Quality as source of everything

Placing Quality as the source of everything is like the first mover proof of god.  Everything is moved by something else, until you get to the first mover, which is God.  It is like a proof by contradiction, but where the contradiction is accepted as the true side instead of the false side.

Either everything is moved by something else, or one or more things are not moved by other things.  Theists take these as dialectic counterpoints.  They see that everything is moved by something else, but they believe that something is not moved by anything else.  From these two viewpoints they produce the synthesis and call it God, and consider that a great dialectic step forward.  Atheists, on the other hand, see that everything is moved by something else, and they also believe it.  There is no conflict, and no need for a synthesis.

They are different viewpoints, based on different assumptions, but which is hypocritical?  There is no conflict in the second.  But in the first, we see that everything is moved by something else, but we believe something different.  Our conclusion contradicts our premise.  There is no logic here at all.  It is mere sophistry.

A non-hypocritcal view of God must realize that God does not condescend to be proven by man.  He does not submit to scientific proof like labratory rat.  He speaks to man individually, and each person can experience God for himself.  But there is no proof of God.  Why not?  God has given the reason himself.  Man must learn to live by faith.

 

Enlightenment

The Taoists were probably right when they refused to name the Tao.  Anything which you refuse to define does not deserve a name either.  The vastness of the undefined, the unknown, is like vastness of the sea compared the solidity of the land.  But we are only aware of that which we define.  As Phaedrus became more and more aware of Quality, he gave it more and more definition, even while he was dogmatically refusing to define it.

What is enlightenment then?  Can we become aware of the vast unknown in the same way we are aware of the known?  Probably not in exactly the same way, but there must be some sort of awareness of it, since we know it exists.  Quality.  Harmony.  Enlightenment.  Tao.  They are all essentially the same thing, but what sort of thing?  Maybe it is an acceptance of the unknown, of our own inability to know.  Enlightenment doesn't change the world, it only changes the self.  The world will go on its merry way with or without our perception of Quality, and the result is not always harmonious or good.  Lack of Quality is just as much a first mover as Quality.  It could be that enlightenment is the ability to accept the other, the other self, the other point of view, as equally valid as the self.

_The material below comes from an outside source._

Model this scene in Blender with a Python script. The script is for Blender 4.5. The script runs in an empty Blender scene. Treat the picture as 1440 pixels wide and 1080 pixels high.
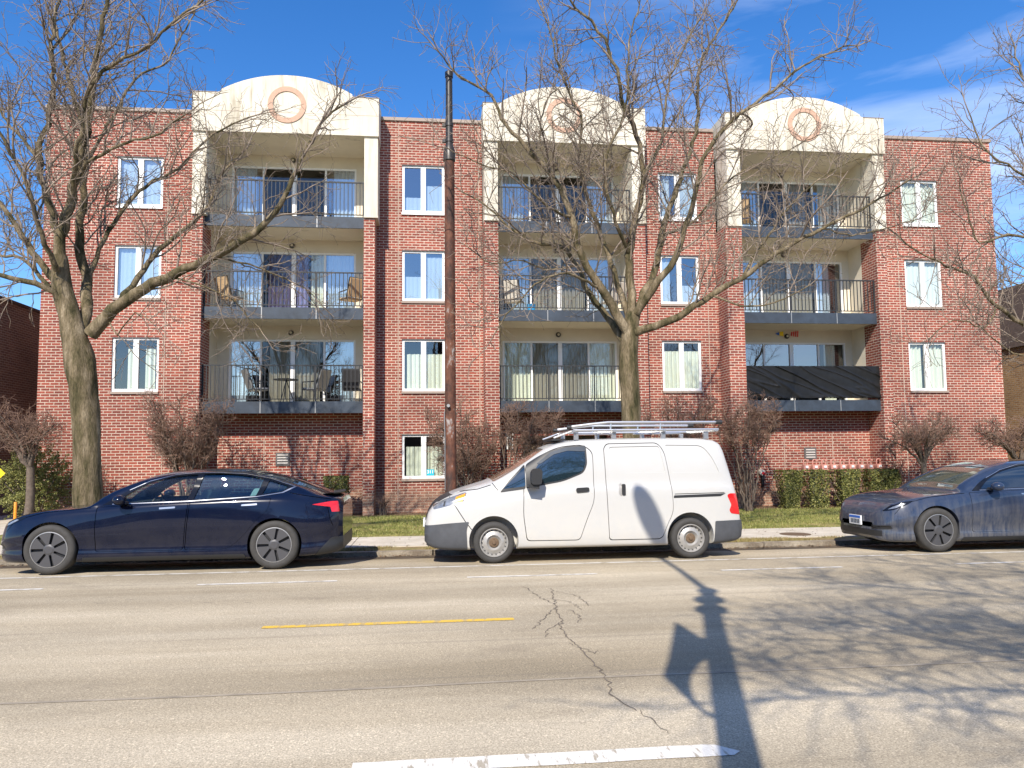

Perhaps.  But never dogmatically so.  Acceptance does not imply agreement.  Valid does not imply true.  Our inability to know all things does not imply that we cannot know some things.  Phaedrus' insanity was the result of his inability to see any other point of view.  When he achieved enlightenment and understood the undefined Quality, he rejected everything else.  The rejection produced the insanity.  Only his connection to Chris pulled him back.  But others (Buddha, et al.) have achieved enlightenment without rejecting reality.  This hints to me that Phaedrus path was a false one, and therefore his conclusions are doubtful as well.